Roselyne Bachelot, ministre des Solidarités, elle, s'est dite favorable à une sanction des clients. « Sur ce sujet, le consensus n'est pas fait », reconnait Yves Charpenel, président de la Fondation Scelles, qui a lancé un appel pour l'abolition de la prostitution avec 40 associations.
Certaines associations sceptiques
Si «les députés ont adopté la résolution abolitionniste, rien ne dit qu'ils voteront ensuite son application concrète », s'interroge Yves Charpenel. Pour lui, il est « plus que jamais nécessaire de clarifier la position française » face à des pays comme l'Allemagne qui ont choisi de réglementer cette activité.
La position abolitionniste « semblait un peu oubliée. On voit régulièrement ressurgir des propositions de réouverture de maisons closes », déplore Hélène de Rugy, déléguée générale de l'Amicale du Nid.
Mais là-aussi, les avis divergent. Le Syndicat des travailleurs du sexe (Strass) a écrit aux députés pour leur demander de ne pas voter cette résolution, estimant que cela pénalisera les prostituées en les poussant vers plus de clandestinité, explique Chloé, prostituée qui a manifesté mardi devant l'Assemblée.

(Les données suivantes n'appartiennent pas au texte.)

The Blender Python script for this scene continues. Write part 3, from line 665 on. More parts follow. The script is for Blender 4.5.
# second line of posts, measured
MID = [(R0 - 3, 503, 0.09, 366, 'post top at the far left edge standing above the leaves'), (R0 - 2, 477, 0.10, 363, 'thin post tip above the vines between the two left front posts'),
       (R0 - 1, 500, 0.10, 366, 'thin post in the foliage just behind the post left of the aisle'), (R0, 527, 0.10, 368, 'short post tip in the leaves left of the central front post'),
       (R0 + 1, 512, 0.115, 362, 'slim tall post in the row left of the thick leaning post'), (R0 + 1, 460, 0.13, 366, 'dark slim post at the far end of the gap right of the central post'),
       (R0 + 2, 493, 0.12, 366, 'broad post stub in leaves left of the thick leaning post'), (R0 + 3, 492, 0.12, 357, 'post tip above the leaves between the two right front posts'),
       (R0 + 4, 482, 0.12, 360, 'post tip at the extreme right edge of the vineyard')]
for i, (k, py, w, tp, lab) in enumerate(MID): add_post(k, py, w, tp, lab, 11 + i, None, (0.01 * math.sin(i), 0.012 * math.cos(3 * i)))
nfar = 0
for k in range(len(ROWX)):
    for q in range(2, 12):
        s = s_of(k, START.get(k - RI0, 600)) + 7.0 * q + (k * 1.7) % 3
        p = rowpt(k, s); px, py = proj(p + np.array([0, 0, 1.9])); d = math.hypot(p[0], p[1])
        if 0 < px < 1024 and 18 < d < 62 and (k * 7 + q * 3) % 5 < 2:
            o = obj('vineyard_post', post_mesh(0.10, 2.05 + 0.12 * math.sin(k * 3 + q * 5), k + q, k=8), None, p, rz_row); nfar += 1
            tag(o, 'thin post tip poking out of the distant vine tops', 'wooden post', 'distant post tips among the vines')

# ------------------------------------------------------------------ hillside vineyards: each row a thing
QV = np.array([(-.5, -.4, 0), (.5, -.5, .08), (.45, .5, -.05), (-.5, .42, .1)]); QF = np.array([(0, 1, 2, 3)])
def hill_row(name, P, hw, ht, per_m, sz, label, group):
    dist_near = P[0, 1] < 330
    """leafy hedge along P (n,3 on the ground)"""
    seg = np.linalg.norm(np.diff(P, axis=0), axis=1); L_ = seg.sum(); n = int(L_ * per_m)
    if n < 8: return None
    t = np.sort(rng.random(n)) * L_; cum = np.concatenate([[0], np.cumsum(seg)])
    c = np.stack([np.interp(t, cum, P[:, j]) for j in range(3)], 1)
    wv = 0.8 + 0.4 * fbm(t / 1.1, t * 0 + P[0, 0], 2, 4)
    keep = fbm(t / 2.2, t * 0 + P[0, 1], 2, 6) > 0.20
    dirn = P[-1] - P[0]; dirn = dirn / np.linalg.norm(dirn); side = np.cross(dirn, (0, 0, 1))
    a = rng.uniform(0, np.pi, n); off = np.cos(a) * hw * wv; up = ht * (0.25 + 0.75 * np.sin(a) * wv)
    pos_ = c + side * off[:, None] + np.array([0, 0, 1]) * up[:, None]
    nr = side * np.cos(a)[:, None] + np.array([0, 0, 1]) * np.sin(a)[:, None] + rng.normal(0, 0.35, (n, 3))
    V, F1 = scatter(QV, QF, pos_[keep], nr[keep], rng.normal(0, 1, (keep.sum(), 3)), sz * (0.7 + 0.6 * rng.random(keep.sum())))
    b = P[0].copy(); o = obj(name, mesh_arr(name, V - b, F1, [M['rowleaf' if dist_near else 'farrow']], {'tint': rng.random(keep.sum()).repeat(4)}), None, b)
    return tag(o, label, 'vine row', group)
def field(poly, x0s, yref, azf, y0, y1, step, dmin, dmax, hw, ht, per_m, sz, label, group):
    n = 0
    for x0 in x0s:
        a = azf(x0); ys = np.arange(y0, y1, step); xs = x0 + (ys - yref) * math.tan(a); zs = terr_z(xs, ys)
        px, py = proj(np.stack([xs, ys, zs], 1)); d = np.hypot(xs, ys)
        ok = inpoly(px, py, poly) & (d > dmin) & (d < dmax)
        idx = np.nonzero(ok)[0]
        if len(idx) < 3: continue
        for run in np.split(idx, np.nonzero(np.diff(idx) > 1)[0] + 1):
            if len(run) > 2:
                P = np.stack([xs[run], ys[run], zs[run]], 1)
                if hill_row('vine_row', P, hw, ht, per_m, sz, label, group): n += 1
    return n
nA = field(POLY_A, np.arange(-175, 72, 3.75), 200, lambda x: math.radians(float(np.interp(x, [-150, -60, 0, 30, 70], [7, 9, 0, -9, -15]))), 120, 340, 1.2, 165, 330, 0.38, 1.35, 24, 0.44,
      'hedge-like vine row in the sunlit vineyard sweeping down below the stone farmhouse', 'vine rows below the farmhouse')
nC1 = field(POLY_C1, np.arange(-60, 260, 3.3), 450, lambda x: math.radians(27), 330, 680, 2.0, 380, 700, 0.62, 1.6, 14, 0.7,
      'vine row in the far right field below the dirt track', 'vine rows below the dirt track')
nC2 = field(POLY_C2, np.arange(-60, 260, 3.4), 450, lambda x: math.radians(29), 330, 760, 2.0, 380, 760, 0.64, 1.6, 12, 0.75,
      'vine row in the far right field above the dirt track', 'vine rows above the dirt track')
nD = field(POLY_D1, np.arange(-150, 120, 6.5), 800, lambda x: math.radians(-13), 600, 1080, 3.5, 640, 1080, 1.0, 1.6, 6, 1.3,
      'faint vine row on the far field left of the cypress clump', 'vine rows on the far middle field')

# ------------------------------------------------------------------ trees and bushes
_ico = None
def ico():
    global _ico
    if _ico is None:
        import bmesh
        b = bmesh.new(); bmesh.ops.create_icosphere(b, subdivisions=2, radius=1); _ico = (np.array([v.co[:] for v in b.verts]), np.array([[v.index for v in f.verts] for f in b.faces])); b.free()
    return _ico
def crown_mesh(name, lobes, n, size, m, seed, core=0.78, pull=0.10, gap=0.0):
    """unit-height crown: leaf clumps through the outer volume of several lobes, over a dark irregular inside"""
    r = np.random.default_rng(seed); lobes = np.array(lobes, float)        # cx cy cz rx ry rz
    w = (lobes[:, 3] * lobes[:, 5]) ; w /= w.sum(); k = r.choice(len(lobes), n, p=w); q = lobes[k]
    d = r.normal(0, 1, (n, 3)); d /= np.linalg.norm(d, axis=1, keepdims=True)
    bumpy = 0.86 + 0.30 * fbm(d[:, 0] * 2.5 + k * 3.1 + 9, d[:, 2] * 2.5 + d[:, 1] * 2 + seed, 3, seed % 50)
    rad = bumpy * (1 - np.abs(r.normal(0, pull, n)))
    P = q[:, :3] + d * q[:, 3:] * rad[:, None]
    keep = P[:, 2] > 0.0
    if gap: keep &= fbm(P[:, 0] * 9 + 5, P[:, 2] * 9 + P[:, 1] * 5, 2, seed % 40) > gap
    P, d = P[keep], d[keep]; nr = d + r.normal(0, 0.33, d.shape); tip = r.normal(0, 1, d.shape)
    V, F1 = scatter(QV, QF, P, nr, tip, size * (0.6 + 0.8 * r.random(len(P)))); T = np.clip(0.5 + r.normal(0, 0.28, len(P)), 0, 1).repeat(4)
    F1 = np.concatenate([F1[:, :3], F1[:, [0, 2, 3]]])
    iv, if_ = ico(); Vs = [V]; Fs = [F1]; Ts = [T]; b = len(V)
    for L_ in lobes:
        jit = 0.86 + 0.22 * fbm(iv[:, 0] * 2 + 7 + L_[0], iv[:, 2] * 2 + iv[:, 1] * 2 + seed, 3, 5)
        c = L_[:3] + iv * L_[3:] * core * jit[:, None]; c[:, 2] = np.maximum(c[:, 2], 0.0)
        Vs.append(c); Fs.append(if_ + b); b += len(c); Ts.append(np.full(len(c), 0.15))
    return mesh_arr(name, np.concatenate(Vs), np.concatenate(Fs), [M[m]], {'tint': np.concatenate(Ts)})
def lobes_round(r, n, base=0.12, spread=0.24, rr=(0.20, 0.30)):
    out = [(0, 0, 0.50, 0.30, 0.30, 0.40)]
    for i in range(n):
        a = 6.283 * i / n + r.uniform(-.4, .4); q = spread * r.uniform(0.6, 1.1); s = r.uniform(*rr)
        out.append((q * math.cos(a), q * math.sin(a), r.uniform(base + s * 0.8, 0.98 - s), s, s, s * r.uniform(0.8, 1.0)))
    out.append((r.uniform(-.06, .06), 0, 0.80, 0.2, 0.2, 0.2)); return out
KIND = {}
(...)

Act-Up et Aides, réunis avec le Strass et 14 associations au sein du Collectif « Droits et prostitution » partagent ce constat, affirmant que face à la réduction du nombre de leurs clients, les prostituées seraient contraintes d'accepter des rapports non protégés. Le Strass, qui distingue la prostitution librement consentie et la traite des être humains par des réseaux mafieux, demande plutôt de « véritables droits » pour les prostituées. Environ 20 000 personnes se prostituent en France, selon diverses estimations.